## INSTRUCTION
Copy exactly the lines from the one containing "What Blender Python" to the one containing "return (f(r), f(g), f(b), 1)", both lines included, and nothing else.

## MATERIAL PROVIDED
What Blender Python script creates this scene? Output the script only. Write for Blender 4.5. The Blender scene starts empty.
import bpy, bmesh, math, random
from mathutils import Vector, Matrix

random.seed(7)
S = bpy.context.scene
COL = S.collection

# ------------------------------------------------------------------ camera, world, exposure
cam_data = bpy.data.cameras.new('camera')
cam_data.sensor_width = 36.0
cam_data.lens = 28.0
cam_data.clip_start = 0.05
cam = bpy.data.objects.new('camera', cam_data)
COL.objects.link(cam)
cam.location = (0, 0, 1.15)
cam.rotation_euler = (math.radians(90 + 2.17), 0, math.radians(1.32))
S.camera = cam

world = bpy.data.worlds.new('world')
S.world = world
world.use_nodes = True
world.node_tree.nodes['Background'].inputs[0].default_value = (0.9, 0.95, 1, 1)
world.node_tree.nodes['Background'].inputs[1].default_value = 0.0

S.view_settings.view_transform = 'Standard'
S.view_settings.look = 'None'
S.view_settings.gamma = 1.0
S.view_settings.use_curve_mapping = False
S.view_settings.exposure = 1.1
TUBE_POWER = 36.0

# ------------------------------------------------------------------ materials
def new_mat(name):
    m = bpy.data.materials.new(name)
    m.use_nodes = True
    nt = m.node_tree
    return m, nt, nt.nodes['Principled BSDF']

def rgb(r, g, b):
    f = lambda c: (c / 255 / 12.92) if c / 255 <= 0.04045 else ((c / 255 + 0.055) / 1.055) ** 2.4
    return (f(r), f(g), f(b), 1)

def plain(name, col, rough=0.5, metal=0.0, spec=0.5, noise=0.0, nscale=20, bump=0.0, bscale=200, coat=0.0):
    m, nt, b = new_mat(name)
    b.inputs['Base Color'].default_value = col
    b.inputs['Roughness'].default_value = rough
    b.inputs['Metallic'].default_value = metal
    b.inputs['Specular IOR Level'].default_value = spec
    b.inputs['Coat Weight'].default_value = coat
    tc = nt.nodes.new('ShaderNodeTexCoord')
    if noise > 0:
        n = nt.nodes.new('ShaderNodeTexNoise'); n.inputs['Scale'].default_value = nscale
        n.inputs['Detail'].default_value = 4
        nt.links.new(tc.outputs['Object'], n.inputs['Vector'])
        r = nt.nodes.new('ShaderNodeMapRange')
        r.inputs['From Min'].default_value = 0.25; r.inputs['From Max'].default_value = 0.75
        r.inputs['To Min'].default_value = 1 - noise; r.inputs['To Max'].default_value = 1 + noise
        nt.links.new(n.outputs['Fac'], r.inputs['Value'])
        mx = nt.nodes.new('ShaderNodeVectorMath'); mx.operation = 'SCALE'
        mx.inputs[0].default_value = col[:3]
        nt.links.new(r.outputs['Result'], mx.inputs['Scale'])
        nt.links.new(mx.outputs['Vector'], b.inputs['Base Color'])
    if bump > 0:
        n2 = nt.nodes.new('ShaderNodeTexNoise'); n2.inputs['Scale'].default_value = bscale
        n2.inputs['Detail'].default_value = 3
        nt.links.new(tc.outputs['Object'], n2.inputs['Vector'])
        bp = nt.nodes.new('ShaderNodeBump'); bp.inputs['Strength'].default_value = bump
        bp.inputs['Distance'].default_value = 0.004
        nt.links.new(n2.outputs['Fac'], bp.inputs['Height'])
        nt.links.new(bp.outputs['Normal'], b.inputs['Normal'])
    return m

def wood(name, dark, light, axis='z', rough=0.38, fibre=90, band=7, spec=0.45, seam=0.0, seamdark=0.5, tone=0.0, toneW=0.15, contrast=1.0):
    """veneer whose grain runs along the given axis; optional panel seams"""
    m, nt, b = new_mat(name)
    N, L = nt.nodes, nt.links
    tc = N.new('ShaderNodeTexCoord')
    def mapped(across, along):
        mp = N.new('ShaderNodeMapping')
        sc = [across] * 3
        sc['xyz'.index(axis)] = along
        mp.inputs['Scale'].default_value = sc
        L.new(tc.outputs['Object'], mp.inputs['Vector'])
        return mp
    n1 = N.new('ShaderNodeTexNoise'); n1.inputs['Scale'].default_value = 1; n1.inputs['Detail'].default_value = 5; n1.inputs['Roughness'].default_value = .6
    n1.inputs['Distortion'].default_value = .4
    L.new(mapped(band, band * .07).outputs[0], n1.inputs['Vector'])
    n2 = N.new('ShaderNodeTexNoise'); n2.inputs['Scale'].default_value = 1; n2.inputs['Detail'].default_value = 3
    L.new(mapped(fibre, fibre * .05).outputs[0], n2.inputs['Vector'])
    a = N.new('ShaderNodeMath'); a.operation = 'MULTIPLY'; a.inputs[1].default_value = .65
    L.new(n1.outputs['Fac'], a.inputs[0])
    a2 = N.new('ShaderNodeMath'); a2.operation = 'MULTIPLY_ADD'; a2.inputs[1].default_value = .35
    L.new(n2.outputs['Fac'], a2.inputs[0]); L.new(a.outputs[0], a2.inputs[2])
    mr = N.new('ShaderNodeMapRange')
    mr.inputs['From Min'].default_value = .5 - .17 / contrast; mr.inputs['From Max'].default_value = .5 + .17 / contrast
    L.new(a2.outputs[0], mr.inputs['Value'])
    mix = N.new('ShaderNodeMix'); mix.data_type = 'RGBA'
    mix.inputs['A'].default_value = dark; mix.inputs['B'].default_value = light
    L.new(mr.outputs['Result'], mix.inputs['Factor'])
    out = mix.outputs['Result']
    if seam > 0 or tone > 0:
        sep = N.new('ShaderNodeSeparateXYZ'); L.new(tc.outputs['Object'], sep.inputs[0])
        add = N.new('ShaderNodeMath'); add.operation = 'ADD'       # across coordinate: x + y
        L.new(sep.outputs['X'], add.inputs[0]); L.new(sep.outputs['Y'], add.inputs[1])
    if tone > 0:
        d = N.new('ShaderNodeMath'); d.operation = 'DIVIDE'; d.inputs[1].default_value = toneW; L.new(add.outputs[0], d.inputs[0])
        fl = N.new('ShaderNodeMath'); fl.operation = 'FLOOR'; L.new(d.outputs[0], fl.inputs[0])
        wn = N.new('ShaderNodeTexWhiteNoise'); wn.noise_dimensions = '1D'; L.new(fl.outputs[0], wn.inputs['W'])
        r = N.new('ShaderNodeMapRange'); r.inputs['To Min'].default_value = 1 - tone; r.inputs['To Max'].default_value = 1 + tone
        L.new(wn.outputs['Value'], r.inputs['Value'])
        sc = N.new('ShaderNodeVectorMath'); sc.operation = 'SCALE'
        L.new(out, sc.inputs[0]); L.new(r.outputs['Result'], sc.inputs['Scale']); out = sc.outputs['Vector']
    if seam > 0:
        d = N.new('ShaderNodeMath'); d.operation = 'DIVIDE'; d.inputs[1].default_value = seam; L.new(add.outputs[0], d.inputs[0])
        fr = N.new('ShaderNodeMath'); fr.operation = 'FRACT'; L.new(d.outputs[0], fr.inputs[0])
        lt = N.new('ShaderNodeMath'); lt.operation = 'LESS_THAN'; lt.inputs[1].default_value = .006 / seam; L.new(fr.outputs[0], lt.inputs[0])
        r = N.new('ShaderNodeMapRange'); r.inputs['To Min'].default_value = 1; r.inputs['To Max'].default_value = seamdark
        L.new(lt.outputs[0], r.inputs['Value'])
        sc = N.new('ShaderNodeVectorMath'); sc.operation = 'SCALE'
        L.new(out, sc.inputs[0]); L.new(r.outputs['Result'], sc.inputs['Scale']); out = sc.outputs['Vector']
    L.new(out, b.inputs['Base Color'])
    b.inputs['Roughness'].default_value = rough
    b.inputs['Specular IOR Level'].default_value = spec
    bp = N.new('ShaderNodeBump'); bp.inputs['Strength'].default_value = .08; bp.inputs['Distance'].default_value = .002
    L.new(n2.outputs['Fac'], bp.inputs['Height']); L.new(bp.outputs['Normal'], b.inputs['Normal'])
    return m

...

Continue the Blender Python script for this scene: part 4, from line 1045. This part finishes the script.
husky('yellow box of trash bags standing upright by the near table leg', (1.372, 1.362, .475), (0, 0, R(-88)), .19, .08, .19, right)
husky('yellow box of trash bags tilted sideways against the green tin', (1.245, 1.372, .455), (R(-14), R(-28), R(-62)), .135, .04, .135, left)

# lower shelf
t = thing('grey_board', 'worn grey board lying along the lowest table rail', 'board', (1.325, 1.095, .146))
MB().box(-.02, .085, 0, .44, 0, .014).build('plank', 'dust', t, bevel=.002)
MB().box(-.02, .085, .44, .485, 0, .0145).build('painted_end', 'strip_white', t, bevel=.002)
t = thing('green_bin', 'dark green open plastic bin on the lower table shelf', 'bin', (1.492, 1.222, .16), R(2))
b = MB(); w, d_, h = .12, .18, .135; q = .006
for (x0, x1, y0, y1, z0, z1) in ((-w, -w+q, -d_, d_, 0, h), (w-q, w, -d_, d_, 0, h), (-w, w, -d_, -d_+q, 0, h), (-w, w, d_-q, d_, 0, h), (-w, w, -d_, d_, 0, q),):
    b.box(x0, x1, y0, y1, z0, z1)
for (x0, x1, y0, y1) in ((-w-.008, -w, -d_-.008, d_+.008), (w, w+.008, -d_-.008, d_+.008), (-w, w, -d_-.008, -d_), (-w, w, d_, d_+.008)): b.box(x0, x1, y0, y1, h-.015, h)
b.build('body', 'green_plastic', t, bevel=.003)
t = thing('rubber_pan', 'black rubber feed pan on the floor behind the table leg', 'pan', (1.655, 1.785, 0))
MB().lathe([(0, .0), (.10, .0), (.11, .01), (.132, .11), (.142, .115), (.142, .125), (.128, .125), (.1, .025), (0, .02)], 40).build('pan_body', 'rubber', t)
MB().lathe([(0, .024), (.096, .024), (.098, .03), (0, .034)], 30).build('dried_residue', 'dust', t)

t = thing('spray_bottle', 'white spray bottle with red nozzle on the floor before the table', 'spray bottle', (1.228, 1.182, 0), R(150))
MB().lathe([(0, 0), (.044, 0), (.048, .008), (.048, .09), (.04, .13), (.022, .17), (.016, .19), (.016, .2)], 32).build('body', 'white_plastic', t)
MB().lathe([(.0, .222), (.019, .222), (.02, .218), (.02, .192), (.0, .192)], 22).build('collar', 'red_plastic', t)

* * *

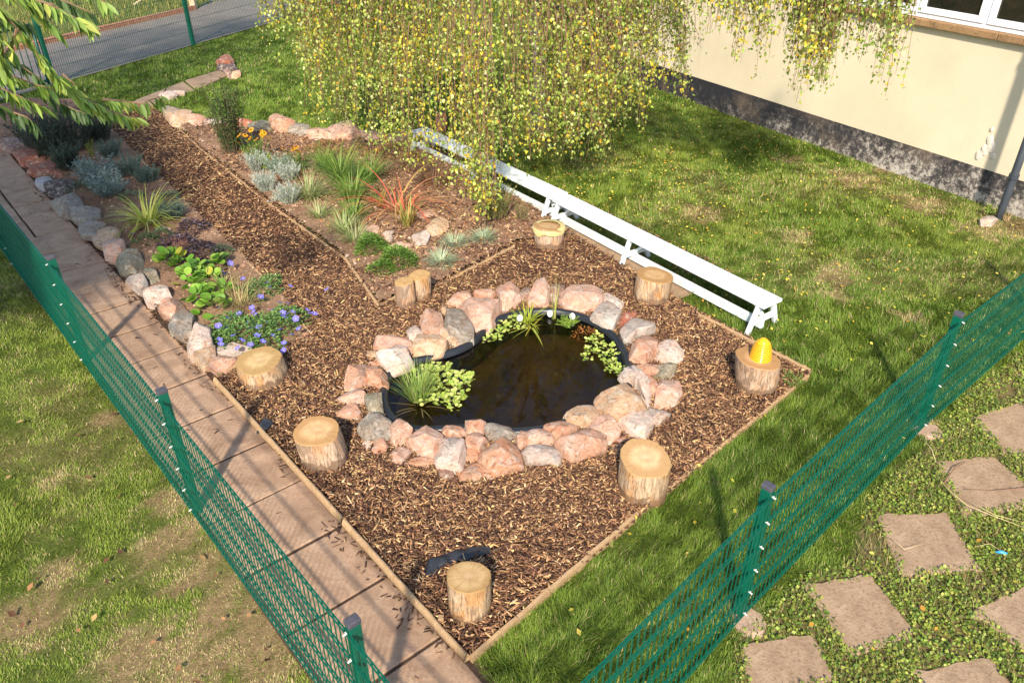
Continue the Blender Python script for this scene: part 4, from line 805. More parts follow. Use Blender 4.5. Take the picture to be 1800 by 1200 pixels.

## THE SOLUTION
What Blender Python script creates this scene? Output the script only. Write for Blender 4.5. The Blender scene starts empty.
import bpy, bmesh, math, random
from mathutils import Vector, Matrix

random.seed(7)
S = bpy.context.scene
COL = S.collection

# ------------------------------------------------------------------ camera, world, exposure
cam_data = bpy.data.cameras.new('camera')
cam_data.sensor_width = 36.0
cam_data.lens = 28.0
cam_data.clip_start = 0.05
cam = bpy.data.objects.new('camera', cam_data)
COL.objects.link(cam)
cam.location = (0, 0, 1.15)
cam.rotation_euler = (math.radians(90 + 2.17), 0, math.radians(1.32))
S.camera = cam

world = bpy.data.worlds.new('world')
S.world = world
world.use_nodes = True
world.node_tree.nodes['Background'].inputs[0].default_value = (0.9, 0.95, 1, 1)
world.node_tree.nodes['Background'].inputs[1].default_value = 0.0

S.view_settings.view_transform = 'Standard'
S.view_settings.look = 'None'
S.view_settings.gamma = 1.0
S.view_settings.use_curve_mapping = False
S.view_settings.exposure = 1.1
TUBE_POWER = 36.0

# ------------------------------------------------------------------ materials
def new_mat(name):
    m = bpy.data.materials.new(name)
    m.use_nodes = True
    nt = m.node_tree
    return m, nt, nt.nodes['Principled BSDF']

def rgb(r, g, b):
    f = lambda c: (c / 255 / 12.92) if c / 255 <= 0.04045 else ((c / 255 + 0.055) / 1.055) ** 2.4
    return (f(r), f(g), f(b), 1)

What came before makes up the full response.